Expect the unexpected, follow the lovers lost in this blog.

A blog to cater your mind,body,and soul as you drink Turkish Coffee. We are proud to present our new storyline called Cafe's search for his "Zahir". Everyday is a new day for the "Cafe" (from Istanbul) & his journey for "Zahir" (from Baku). Don't expect extraordinary drama from the narrator, me. Still, this is a drama (maybe real!), and have better impact on you than watching a soap opera. Guaranteed. There is genuine feelings within inspirational periods. Cross your fingers for this story to end with happy marriage :-) All rights are reserved.

EDIT (01 July 2009) - She is engaged with another man, and I finally made my marriage proposal bringing my family to Baku. The result: She stays engaged and will have her wedding, so called "toy", with that another man.

Rest in peace Ms. Zahir.

Friday, November 7, 2008

Cafe meets up with Life

Dear Life,

If you are reading this, I have a few words to speak to you.

We are meant to pair up in this life to grow new generations.

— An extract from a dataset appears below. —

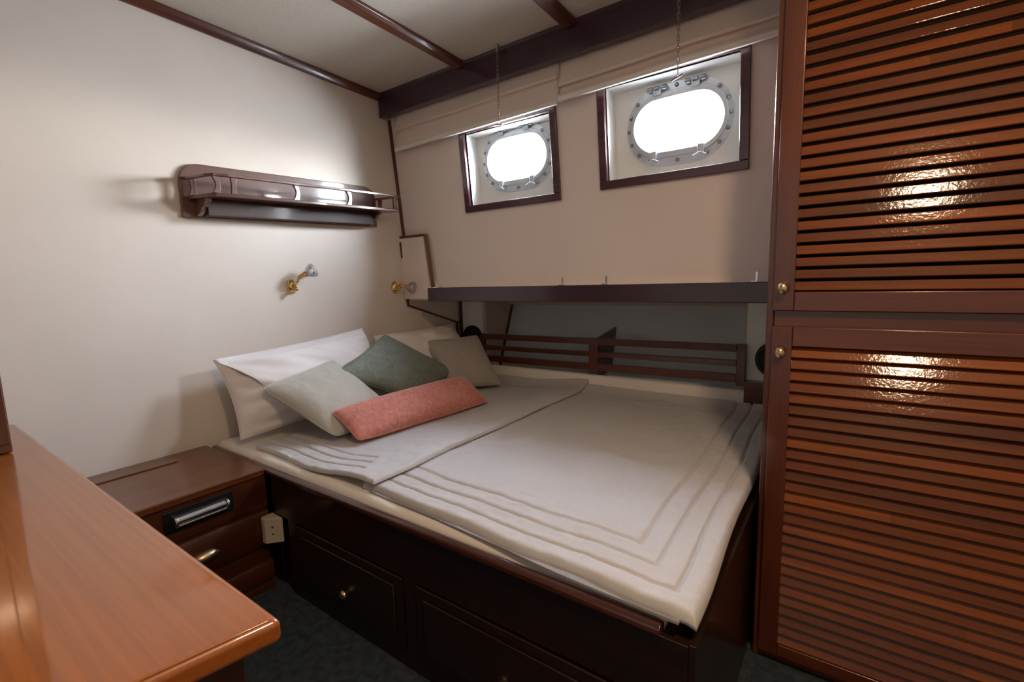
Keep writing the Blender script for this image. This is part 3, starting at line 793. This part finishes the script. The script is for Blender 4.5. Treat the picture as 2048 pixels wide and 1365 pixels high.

Although it is not as easy as releasing new iPod's, it is fun and it has a humane emotions behind it.

Technology may kill the old-fashioned, groovy, home-baked emotions, and I want to admit that I am using a part of this new technology to speak with visitors from around the world.

If those visitors are just walk-in clients, than it is fine, let it snow, let it snow...

I am not as concerned as other blog writers to fill up this blog with many visitors. My main concern is to leave here a landmark of my fresh feelings and thoughts about life and the pair-up scenario.

We are born with two legs and two arms/hands and two eyes. But, we have one brain and one heart. I guess, we were given one brain and one heart to pair 'em up with another.

Well, I seem to find one pair of brain and heart. Unfortunately, some other person called Leo already made a reservation. It could be Teo, Mayo, or Sergio, it doesn't matter. What is concerning me is that I am unable to meet the demand of my future needs, like earning money for my family, get involved in kids' life, etc.

Otherwise, life rush has been taking me along for a while now, don't worry, I am on my way.

I am just tired of staying behind and keep waiting for my pair.

She was engaged, and I would buy her a pair of gloves, so she can hide it away from me. My main concern was to see if she has the mind and heart matching with mine.

I wanted to be honest and trustworthy, that's why I don't fit in one office, or one cubicle. I am born to build my own company maybe, just waiting for the right moment. Maybe, I am looking for that woman who will pair up with my mind and heart. It is getting so difficult as I am eliminating some current candidates. As the new era suggests as the "new look", I don't want that, I want pure happiness, without any make up. Natural look. Yes, please, bring 'em on.

Natural jokes, flawless speech, modest behavior...

I am still thinking if there is any light in Leo's preferences.

I spoke about painting a picture and check if both pictures match with each other. Essentially and eventually, men shall need to fulfill his woman's dreams, and vice versa. So, painting that picture...

I have so much big bubbles on my Turkish Coffee that I don't think my pair is awaiting me. But, I am mining. I shall meet new people and new places. I am just a little bit tired, although I am still young, there may be too much attention on my innovations and resolutions.

I am sick to tell more lies to my clients from my ex-company. I quit there because I could not resist the office dilemmas and atmosphere with lots of lies, lies, lies.

Since my heart still beating for export, I am trying, and just curious if we will ever be true, honest, straight.

Dear Life,

If you happen to see Leo, tell him he made a bueno choice. I wish him and his beautiful pair of mind & heart good luck, and lots of happiness. I hope, her family will be able to handle a boyfriend from out of bounds. As a person who has been engaged in off-shore love, it is not much anticipated by in-bound family.

But, when two hearts match, sometimes the mind is left behind, and the families are more concerned about the mind-mix, then the happiness of two hearts.

Dear Life,

I realized what I want.

I want a natural, beautiful girl.

I guess, blonde, because in my prayers, I've seen myself marrying a blonde woman. It was before Zair, and after Zair, meeting up with Leo's woman turned on a light bulb in my mind, thinking what if that blonde was Leo's woman.

Excuse me Leo, since you are not married yet, I happen to think like this. Otherwise, I am a person of respect. I would personally congratulate you when you get married, if I happen to learn/know.

Yes, sorry Life, I guess I complicated things up too quickly.

Anyways, today is almost done, and tomorrow the sun will rise earlier, with the same loaded lies about my ex-company, and loaded beliefs for my search for my blonde, and loaded projects to execute for a better financial future.